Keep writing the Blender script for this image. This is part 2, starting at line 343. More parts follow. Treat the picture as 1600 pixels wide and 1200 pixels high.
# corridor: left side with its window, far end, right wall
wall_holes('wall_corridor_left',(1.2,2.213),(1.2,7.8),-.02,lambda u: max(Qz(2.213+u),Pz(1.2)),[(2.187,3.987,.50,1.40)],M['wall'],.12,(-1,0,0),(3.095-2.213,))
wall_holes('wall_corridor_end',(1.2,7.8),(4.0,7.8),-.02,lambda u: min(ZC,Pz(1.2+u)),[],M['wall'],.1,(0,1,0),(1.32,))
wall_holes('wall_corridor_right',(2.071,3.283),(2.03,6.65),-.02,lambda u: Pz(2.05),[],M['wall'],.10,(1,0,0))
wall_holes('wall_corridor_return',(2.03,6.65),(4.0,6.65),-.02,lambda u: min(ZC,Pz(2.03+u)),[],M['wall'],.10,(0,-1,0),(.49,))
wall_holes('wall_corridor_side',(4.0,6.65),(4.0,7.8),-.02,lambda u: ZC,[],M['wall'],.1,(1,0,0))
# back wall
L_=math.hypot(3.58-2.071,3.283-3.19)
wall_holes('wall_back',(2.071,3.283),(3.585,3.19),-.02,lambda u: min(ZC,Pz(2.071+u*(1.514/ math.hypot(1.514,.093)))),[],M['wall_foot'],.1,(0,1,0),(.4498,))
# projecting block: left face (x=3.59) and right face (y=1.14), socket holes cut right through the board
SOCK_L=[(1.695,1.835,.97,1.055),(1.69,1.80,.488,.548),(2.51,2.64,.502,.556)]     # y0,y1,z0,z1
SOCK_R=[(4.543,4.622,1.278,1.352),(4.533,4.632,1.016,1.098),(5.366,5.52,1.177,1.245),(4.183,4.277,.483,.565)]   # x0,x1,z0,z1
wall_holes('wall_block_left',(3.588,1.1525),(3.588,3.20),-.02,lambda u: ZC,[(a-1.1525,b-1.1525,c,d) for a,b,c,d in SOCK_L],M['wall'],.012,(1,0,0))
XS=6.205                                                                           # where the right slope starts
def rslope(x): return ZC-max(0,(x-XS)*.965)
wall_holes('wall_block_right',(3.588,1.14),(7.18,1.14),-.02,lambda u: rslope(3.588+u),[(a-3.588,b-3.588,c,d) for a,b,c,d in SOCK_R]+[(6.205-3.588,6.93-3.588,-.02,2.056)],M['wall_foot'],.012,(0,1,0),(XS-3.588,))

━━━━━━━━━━

_TASK:_
Extract the data in full. Keep it word for word.

_THE REPLY:_
Keep writing the Blender script for this image. This is part 2, starting at line 343. More parts follow. Treat the picture as 1600 pixels wide and 1200 pixels high.
# corridor: left side with its window, far end, right wall
wall_holes('wall_corridor_left',(1.2,2.213),(1.2,7.8),-.02,lambda u: max(Qz(2.213+u),Pz(1.2)),[(2.187,3.987,.50,1.40)],M['wall'],.12,(-1,0,0),(3.095-2.213,))
wall_holes('wall_corridor_end',(1.2,7.8),(4.0,7.8),-.02,lambda u: min(ZC,Pz(1.2+u)),[],M['wall'],.1,(0,1,0),(1.32,))
wall_holes('wall_corridor_right',(2.071,3.283),(2.03,6.65),-.02,lambda u: Pz(2.05),[],M['wall'],.10,(1,0,0))
wall_holes('wall_corridor_return',(2.03,6.65),(4.0,6.65),-.02,lambda u: min(ZC,Pz(2.03+u)),[],M['wall'],.10,(0,-1,0),(.49,))
wall_holes('wall_corridor_side',(4.0,6.65),(4.0,7.8),-.02,lambda u: ZC,[],M['wall'],.1,(1,0,0))
# back wall
L_=math.hypot(3.58-2.071,3.283-3.19)
wall_holes('wall_back',(2.071,3.283),(3.585,3.19),-.02,lambda u: min(ZC,Pz(2.071+u*(1.514/ math.hypot(1.514,.093)))),[],M['wall_foot'],.1,(0,1,0),(.4498,))
# projecting block: left face (x=3.59) and right face (y=1.14), socket holes cut right through the board
SOCK_L=[(1.695,1.835,.97,1.055),(1.69,1.80,.488,.548),(2.51,2.64,.502,.556)]     # y0,y1,z0,z1
SOCK_R=[(4.543,4.622,1.278,1.352),(4.533,4.632,1.016,1.098),(5.366,5.52,1.177,1.245),(4.183,4.277,.483,.565)]   # x0,x1,z0,z1
wall_holes('wall_block_left',(3.588,1.1525),(3.588,3.20),-.02,lambda u: ZC,[(a-1.1525,b-1.1525,c,d) for a,b,c,d in SOCK_L],M['wall'],.012,(1,0,0))
XS=6.205                                                                           # where the right slope starts
def rslope(x): return ZC-max(0,(x-XS)*.965)
wall_holes('wall_block_right',(3.588,1.14),(7.18,1.14),-.02,lambda u: rslope(3.588+u),[(a-3.588,b-3.588,c,d) for a,b,c,d in SOCK_R]+[(6.205-3.588,6.93-3.588,-.02,2.056)],M['wall_foot'],.012,(0,1,0),(XS-3.588,))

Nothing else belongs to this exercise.